▸ **WHAT TO WORK ON**: Repeat every line of the listing below exactly, minus the pictures.

▸ **PROVIDED DATA**:
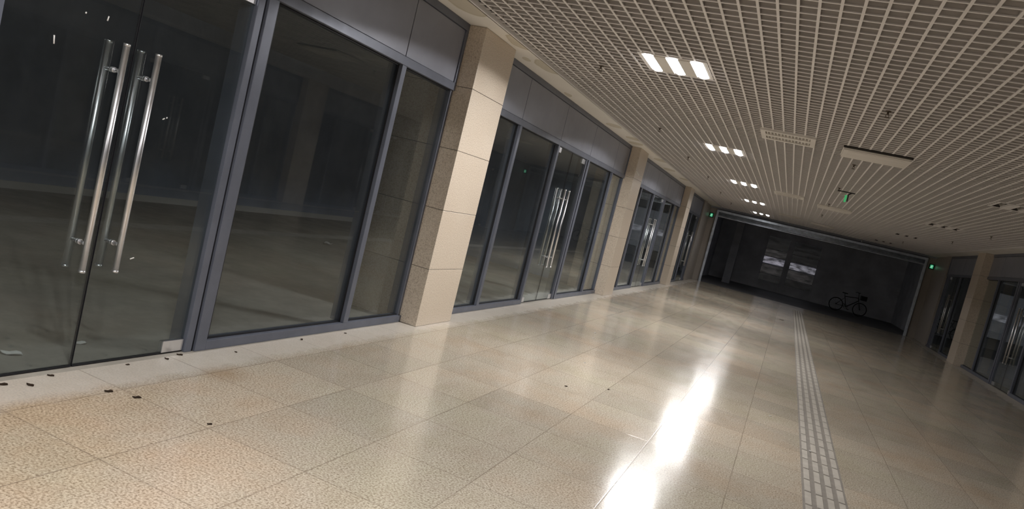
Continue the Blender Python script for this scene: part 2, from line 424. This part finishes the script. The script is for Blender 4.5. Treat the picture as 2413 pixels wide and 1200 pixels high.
def glass_door(side, y0, y1, yc, where, wide_jamb=True, single=False, header=False):
    dn_[0] += 1
    xg = -3.425
    o = (sx(side, FX), yc, 0)
    e = empty('door_%d' % dn_[0], o, 'frameless glass double door with long steel pull handles, ' + where if not single else 'frameless glass door with long steel pull handles, ' + where, 'door', kind='structure')
    def bd(mb, n, m, par, bev=0):
        ob = mb.build(n, m, None, bev, o); ob.parent = par; ob.location = (0, 0, 0); return ob
    # jamb posts: front face, dark channel and floor spring frame
    mb = MB()
    B(mb, side, FX, FX-.15, y1, y1+.09, 0, T0)
    bd(mb, 'jamb', M['frame'], e, .003)
    mb = MB()
    B(mb, side, FX-.012, FX-.16, y1-.075, y1-.018, 0, T0); bd(mb, 'jamb_channel', M['frame'], e, .003)
    mb = MB(); B(mb, side, FX-.02, FX-.15, y1-.018, y1, 0, T0); bd(mb, 'channel_gap', M['frame_dark'], e)
    mb = MB(); B(mb, side, FX, FX-.15, y0-.07, y0, 0, T0); bd(mb, 'jamb', M['frame'], e, .003)
    leaves = [(y0+.012, yc-.004), (yc+.004, y1-.08)] if not single else [(y0+.012, y1-.08)]
    for k, (a, b) in enumerate(leaves):
        lf = bd(B(MB(), side, xg+.006, xg-.006, a, b, .012, T0-.005), 'door_leaf', M['doorglass'], e)
        eb = MB()
        B(eb, side, xg+.0065, xg-.0065, (a if k else b)-.001, (a if k else b)+.001, .012, T0-.005)
        B(eb, side, xg+.010, xg-.010, a, b, .004, .012)
        bd(eb, 'edge_seal', M['frame_dark'], lf)
        hinge = b if (k == 1 or single) else a; dirn = -1 if (k == 1 or single) else 1
        for z in (.012, T0-.085):
            mb = MB(); B(mb, side, xg+.016, xg-.016, hinge, hinge+dirn*.165, z, z+.075)
            bd(mb, 'patch_fitting', M['steel'], lf, .002)
        hy = [yc-.095, yc+.105][k] if not single else yc-.05
        for mb in pull_handle(side, hy, .555, 1.775, xg):
            bd(mb, 'pull_handle', M['steel'], lf)
    return e
tn_ = [0]
def fascia(side, y0, y1, joints, where):
    tn_[0] += 1
    o = (sx(side, FX), (y0+y1)/2, T0)
    e = empty('trim_%d' % tn_[0], o, 'grey metal fascia panels above ' + where, 'fascia', kind='structure')
    def bd(mb, n, m, bev=0):
        ob = mb.build(n, m, None, bev, o); ob.parent = e; ob.location = (0, 0, 0); return ob
    bd(B(MB(), side, FX, FX-.15, y0, y1, T0, T1), 'transom', M['frame'], .004)
    bd(B(MB(), side, FX, FX-.10, y0, y1, 2.93, 3.0), 'head_frame', M['frame'], .004)
    bd(B(MB(), side, FX-.03, FX-.10, y0, y1, T1, 2.93), 'backing', M['frame_dark'])
    ed = [y0+.045] + joints + [y1-.045]
    for a, b in zip(ed[:-1], ed[1:]):
        bd(B(MB(), side, FX-.014, FX-.03, a+.006, b-.006, T1+.004, 2.926), 'fascia_panel', M['fascia'], .002)
    mb = MB()
    for a, b in ((y0, y0+.045), (y1-.045, y1)): B(mb, side, FX, FX-.10, a, b, T1, 2.93)
    bd(mb, 'end_frame', M['frame'], .003)
    return e
def column(side, y0, y1, label):
    o = (sx(side, -3.3), (y0+y1)/2, 0)
    e = empty('stone_column', o, label, 'column')
    core = MB(); B(core, side, -3.205, -3.97, y0+.005, y1-.005, 0, 3.0)
    ob = core.build('core', M['frame_dark'], None, 0, o); ob.parent = e; ob.location = (0, 0, 0)
    zs = [0, .59, 1.19, 1.79, 2.4, 3.0]
    for z0, z1 in zip(zs[:-1], zs[1:]):
        mb = MB(); B(mb, side, -3.2, -3.98, y0, y1, z0+.002, z1-.002)
        ob = mb.build('stone_slab', M['granite'], None, .0025, o); ob.parent = e; ob.location = (0, 0, 0)
    return e
for side in (-1, 1):
    S = 'left' if side < 0 else 'right'
    P_ = 7.65
    names = {-1: ['the bay beside the nearest door', 'the second bay from the camera', 'the third bay', 'the last short bay'],
             1: ['the nearest bay on the right', 'the second bay on the right', 'the third bay on the right', 'the far short bay on the right']}[side]
    # bays
    for k in range(-1, 3):
        c = 2.80 + P_*k
        y0, y1 = c-3.52, c+3.50
        if side > 0 and k < 0: continue
        dl, dr = c-.70, c+.84
        nm = names[max(k, 0)] if k >= 0 else 'the bay behind the camera'
        ds = 0
        if side > 0: ds = -.25 if k == 2 else 0
        glazing(side, y0, dl-.07+ds, [c-2.28+ds], nm + ', near side of its door', (True, False))
        glass_door(side, dl+ds, dr+ds, c+(.0 if k < 1 else .06)+ds, nm + ' on the %s' % S)
        glazing(side, dr+.09+ds, y1, [c+2.53+ds], nm + ', far side of its door', (False, True))
        fascia(side, y0, y1, [c-2.28+ds, c-.70+ds, c+.89+ds, c+2.53+ds], nm + ' on the %s' % S)
    # last short bay
    y0, y1 = 22.44, 26.62
    glazing(side, y0, 24.5, [], names[3] + ', pane before its door', (True, False))
    glass_door(side, 24.57, 26.2, 25.55 if side < 0 else 25.2, names[3] + ' on the %s' % S)
    glazing(side, 26.29, y1, [], names[3] + ', narrow pane past its door', (False, True))
    fascia(side, y0, y1, [24.5, 26.2], names[3] + ' on the %s' % S)
column(-1, -1.35, -.72, 'beige granite clad column behind the camera on the left')
column(-1, 6.3, 7.08, 'large beige granite column nearest the camera, at the first shop front')
c2 = column(-1, 13.95, 14.73, 'beige granite column second along the left, with a painted white glint near its top')
mb = MB(); mb.tube((-3.197, 14.02, 2.545), (-3.197, 14.30, 2.495), .016, 6, mi=0); mb.tube((-3.197, 14.30, 2.495), (-3.197, 14.62, 2.50), .011, 6)  # thin white strip modelled in place of a glint on the stone
ob = mb.build('painted_glint', M['paper'], None, 0, (-3.3, (13.95+14.73)/2, 0)); ob.parent = c2; ob.location = (0, 0, 0); ob['label'] = 'painted white glint'
column(-1, 21.6, 22.38, 'third beige granite column along the left, thin in the distance')
column(1, 13.95, 14.73, 'granite column on the right just outside the frame')
column(1, 21.5, 22.3, 'dim granite column on the right side between two dark shop fronts')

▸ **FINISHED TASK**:
Continue the Blender Python script for this scene: part 2, from line 424. This part finishes the script. The script is for Blender 4.5. Treat the picture as 2413 pixels wide and 1200 pixels high.
def glass_door(side, y0, y1, yc, where, wide_jamb=True, single=False, header=False):
    dn_[0] += 1
    xg = -3.425
    o = (sx(side, FX), yc, 0)
    e = empty('door_%d' % dn_[0], o, 'frameless glass double door with long steel pull handles, ' + where if not single else 'frameless glass door with long steel pull handles, ' + where, 'door', kind='structure')
    def bd(mb, n, m, par, bev=0):
        ob = mb.build(n, m, None, bev, o); ob.parent = par; ob.location = (0, 0, 0); return ob
    # jamb posts: front face, dark channel and floor spring frame
    mb = MB()
    B(mb, side, FX, FX-.15, y1, y1+.09, 0, T0)
    bd(mb, 'jamb', M['frame'], e, .003)
    mb = MB()
    B(mb, side, FX-.012, FX-.16, y1-.075, y1-.018, 0, T0); bd(mb, 'jamb_channel', M['frame'], e, .003)
    mb = MB(); B(mb, side, FX-.02, FX-.15, y1-.018, y1, 0, T0); bd(mb, 'channel_gap', M['frame_dark'], e)
    mb = MB(); B(mb, side, FX, FX-.15, y0-.07, y0, 0, T0); bd(mb, 'jamb', M['frame'], e, .003)
    leaves = [(y0+.012, yc-.004), (yc+.004, y1-.08)] if not single else [(y0+.012, y1-.08)]
    for k, (a, b) in enumerate(leaves):
        lf = bd(B(MB(), side, xg+.006, xg-.006, a, b, .012, T0-.005), 'door_leaf', M['doorglass'], e)
        eb = MB()
        B(eb, side, xg+.0065, xg-.0065, (a if k else b)-.001, (a if k else b)+.001, .012, T0-.005)
        B(eb, side, xg+.010, xg-.010, a, b, .004, .012)
        bd(eb, 'edge_seal', M['frame_dark'], lf)
        hinge = b if (k == 1 or single) else a; dirn = -1 if (k == 1 or single) else 1
        for z in (.012, T0-.085):
            mb = MB(); B(mb, side, xg+.016, xg-.016, hinge, hinge+dirn*.165, z, z+.075)
            bd(mb, 'patch_fitting', M['steel'], lf, .002)
        hy = [yc-.095, yc+.105][k] if not single else yc-.05
        for mb in pull_handle(side, hy, .555, 1.775, xg):
            bd(mb, 'pull_handle', M['steel'], lf)
    return e
tn_ = [0]
def fascia(side, y0, y1, joints, where):
    tn_[0] += 1
    o = (sx(side, FX), (y0+y1)/2, T0)
    e = empty('trim_%d' % tn_[0], o, 'grey metal fascia panels above ' + where, 'fascia', kind='structure')
    def bd(mb, n, m, bev=0):
        ob = mb.build(n, m, None, bev, o); ob.parent = e; ob.location = (0, 0, 0); return ob
    bd(B(MB(), side, FX, FX-.15, y0, y1, T0, T1), 'transom', M['frame'], .004)
    bd(B(MB(), side, FX, FX-.10, y0, y1, 2.93, 3.0), 'head_frame', M['frame'], .004)
    bd(B(MB(), side, FX-.03, FX-.10, y0, y1, T1, 2.93), 'backing', M['frame_dark'])
    ed = [y0+.045] + joints + [y1-.045]
    for a, b in zip(ed[:-1], ed[1:]):
        bd(B(MB(), side, FX-.014, FX-.03, a+.006, b-.006, T1+.004, 2.926), 'fascia_panel', M['fascia'], .002)
    mb = MB()
    for a, b in ((y0, y0+.045), (y1-.045, y1)): B(mb, side, FX, FX-.10, a, b, T1, 2.93)
    bd(mb, 'end_frame', M['frame'], .003)
    return e
def column(side, y0, y1, label):
    o = (sx(side, -3.3), (y0+y1)/2, 0)
    e = empty('stone_column', o, label, 'column')
    core = MB(); B(core, side, -3.205, -3.97, y0+.005, y1-.005, 0, 3.0)
    ob = core.build('core', M['frame_dark'], None, 0, o); ob.parent = e; ob.location = (0, 0, 0)
    zs = [0, .59, 1.19, 1.79, 2.4, 3.0]
    for z0, z1 in zip(zs[:-1], zs[1:]):
        mb = MB(); B(mb, side, -3.2, -3.98, y0, y1, z0+.002, z1-.002)
        ob = mb.build('stone_slab', M['granite'], None, .0025, o); ob.parent = e; ob.location = (0, 0, 0)
    return e
for side in (-1, 1):
    S = 'left' if side < 0 else 'right'
    P_ = 7.65
    names = {-1: ['the bay beside the nearest door', 'the second bay from the camera', 'the third bay', 'the last short bay'],
             1: ['the nearest bay on the right', 'the second bay on the right', 'the third bay on the right', 'the far short bay on the right']}[side]
    # bays
    for k in range(-1, 3):
        c = 2.80 + P_*k
        y0, y1 = c-3.52, c+3.50
        if side > 0 and k < 0: continue
        dl, dr = c-.70, c+.84
        nm = names[max(k, 0)] if k >= 0 else 'the bay behind the camera'
        ds = 0
        if side > 0: ds = -.25 if k == 2 else 0
        glazing(side, y0, dl-.07+ds, [c-2.28+ds], nm + ', near side of its door', (True, False))
        glass_door(side, dl+ds, dr+ds, c+(.0 if k < 1 else .06)+ds, nm + ' on the %s' % S)
        glazing(side, dr+.09+ds, y1, [c+2.53+ds], nm + ', far side of its door', (False, True))
        fascia(side, y0, y1, [c-2.28+ds, c-.70+ds, c+.89+ds, c+2.53+ds], nm + ' on the %s' % S)
    # last short bay
    y0, y1 = 22.44, 26.62
    glazing(side, y0, 24.5, [], names[3] + ', pane before its door', (True, False))
    glass_door(side, 24.57, 26.2, 25.55 if side < 0 else 25.2, names[3] + ' on the %s' % S)
    glazing(side, 26.29, y1, [], names[3] + ', narrow pane past its door', (False, True))
    fascia(side, y0, y1, [24.5, 26.2], names[3] + ' on the %s' % S)
column(-1, -1.35, -.72, 'beige granite clad column behind the camera on the left')
column(-1, 6.3, 7.08, 'large beige granite column nearest the camera, at the first shop front')
c2 = column(-1, 13.95, 14.73, 'beige granite column second along the left, with a painted white glint near its top')
mb = MB(); mb.tube((-3.197, 14.02, 2.545), (-3.197, 14.30, 2.495), .016, 6, mi=0); mb.tube((-3.197, 14.30, 2.495), (-3.197, 14.62, 2.50), .011, 6)  # thin white strip modelled in place of a glint on the stone
ob = mb.build('painted_glint', M['paper'], None, 0, (-3.3, (13.95+14.73)/2, 0)); ob.parent = c2; ob.location = (0, 0, 0); ob['label'] = 'painted white glint'
column(-1, 21.6, 22.38, 'third beige granite column along the left, thin in the distance')
column(1, 13.95, 14.73, 'granite column on the right just outside the frame')
column(1, 21.5, 22.3, 'dim granite column on the right side between two dark shop fronts')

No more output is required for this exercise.